Pług, mimo swoich niewątpliwych zalet w walce z pewnymi chwastami, chorobami czy szkodnikami, ma też wady, o których nie można zapominać. Wiosenne zabiegi uprawowe powinny być jak najpłytsze, najlepiej na niewiele większą głębokość, niż planowany siew. Tu właśnie pojawia się problem, a poniżej przeanalizujemy, dlaczego orka wiosenna powinna być ostatecznością.
Nie warto orać na wiosnę
Warto mieć na uwadze, że większość powszechnie znanych zalet pługa odnosi się do orki zimowej. Zabieg ten wykonany wiosną przede wszystkim bardzo często przyczynia się do przesuszania gleby. Odwracając warstwę orną wystawia się ją na działanie słońca czy wiatru, przez co błyskawicznie traci ona wilgoć. Orka wiosenna często prowadzi do zmarnowania kilkudziesięciu milimetrów opadu, który jest bezcenny w początkowej fazie wzrostu roślin.
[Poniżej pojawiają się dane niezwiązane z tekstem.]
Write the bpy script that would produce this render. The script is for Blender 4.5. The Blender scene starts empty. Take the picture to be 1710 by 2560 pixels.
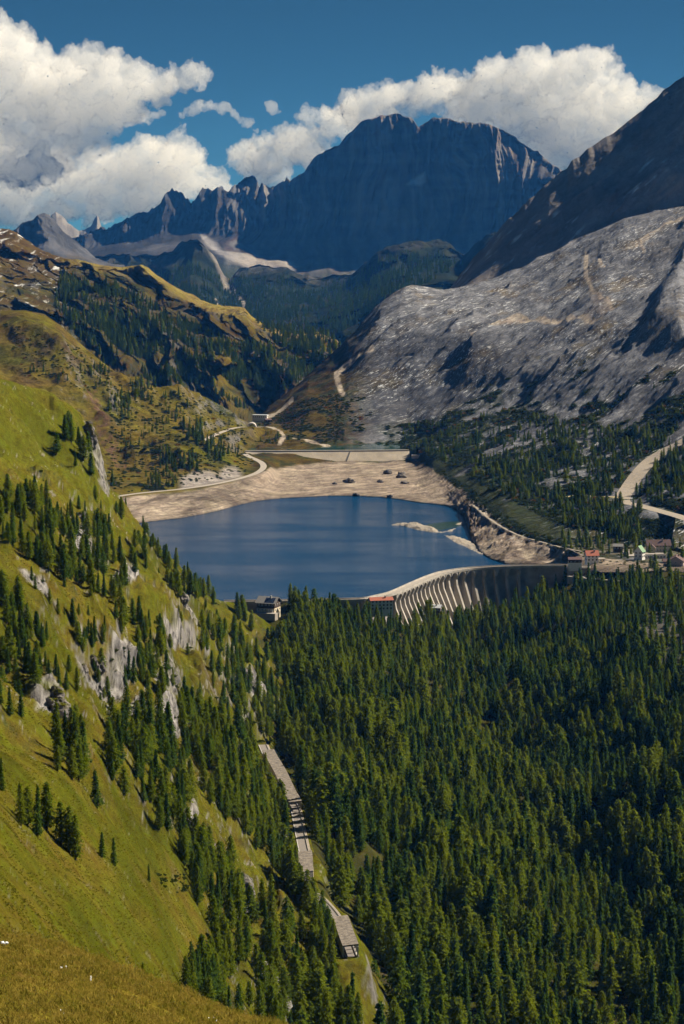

Orka wiosenna w wielu publikacjach zaliczana jest do najpoważniejszych błędów agrotechnicznych. Jednocześnie nie można zapomnieć, że w przypadku użycia pługa w tym terminie, często nie ma czasu na naturalne osiadanie gleby przed siewem, przez co występuje problem zbyt głębokiego siewu, a w konsekwencji opóźnionych wschodów, a nawet ich brak.
Kiedy orka wiosenna jest konieczna
Zdarzają się pewne szczególne okoliczności, kiedy mimo swoich wad, orka wiosenna jest konieczna. Jako przykład można tu przytoczyć wymarznięcie gatunku ozimego, np. rzepaku. Ponowny zasiew po jego wymarznięciu jest możliwy często tylko po orce, ze względu na zastosowane wcześniej herbicydy, których pozostałości mogłyby uszkodzić nowe zasiewy.
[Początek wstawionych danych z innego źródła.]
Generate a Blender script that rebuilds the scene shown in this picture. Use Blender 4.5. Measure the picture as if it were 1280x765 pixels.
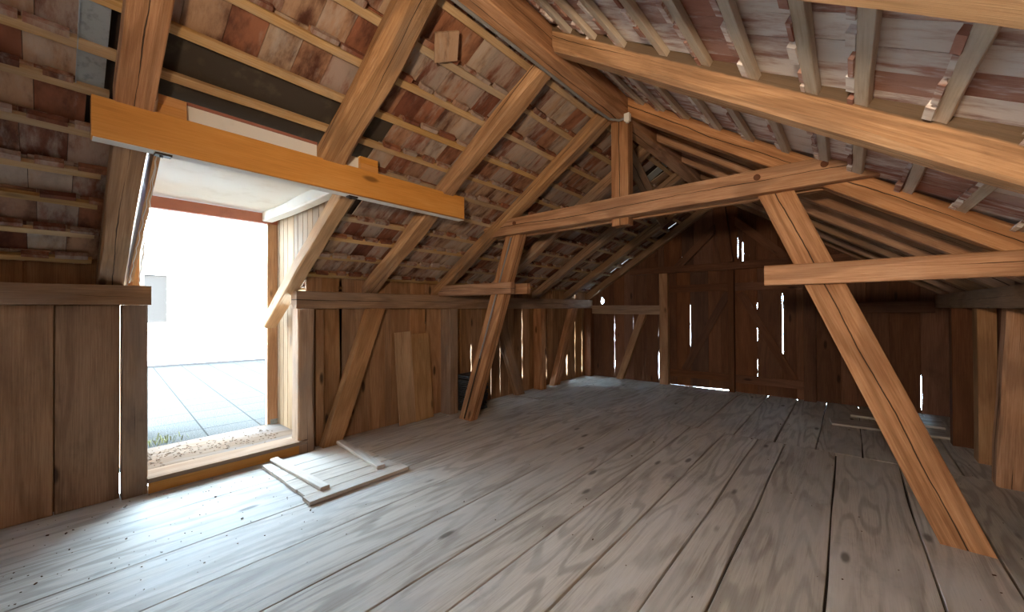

Ważne jest, aby w miarę możliwości orkę wiosenną wykonywać jak najpłycej. Wiele zależy tu od zastosowanych herbicydów, dlatego też nie da się podać jednej konkretnej wartości. Niemniej jednak przyjmuje się, że pług w terminie wiosennym nie powinien być ustawiony na głębokość większą niż 20 cm, optymalnie 12 – 15 cm i powinien być wyposażony w przedpłużki, a najlepiej również wał.
O terminie wykonania orki wiosennej nie powinien decydować kalendarz, a warunki na polu. Uwilgotnienie gleby ma ogromny wpływ na jakość wykonanego zabiegu. Gleba nadmiernie uwilgotniona oblepia odkładnie, w wyniku czego następuje zniszczenie struktury profilu glebowego, a na cięższych glebach zaskorupienie. Z kolei na glebie suchej, dodatkowo zaoranej i wystawionej na dalsze wysychanie, z pewnością wystąpią poważne problemy ze wschodami.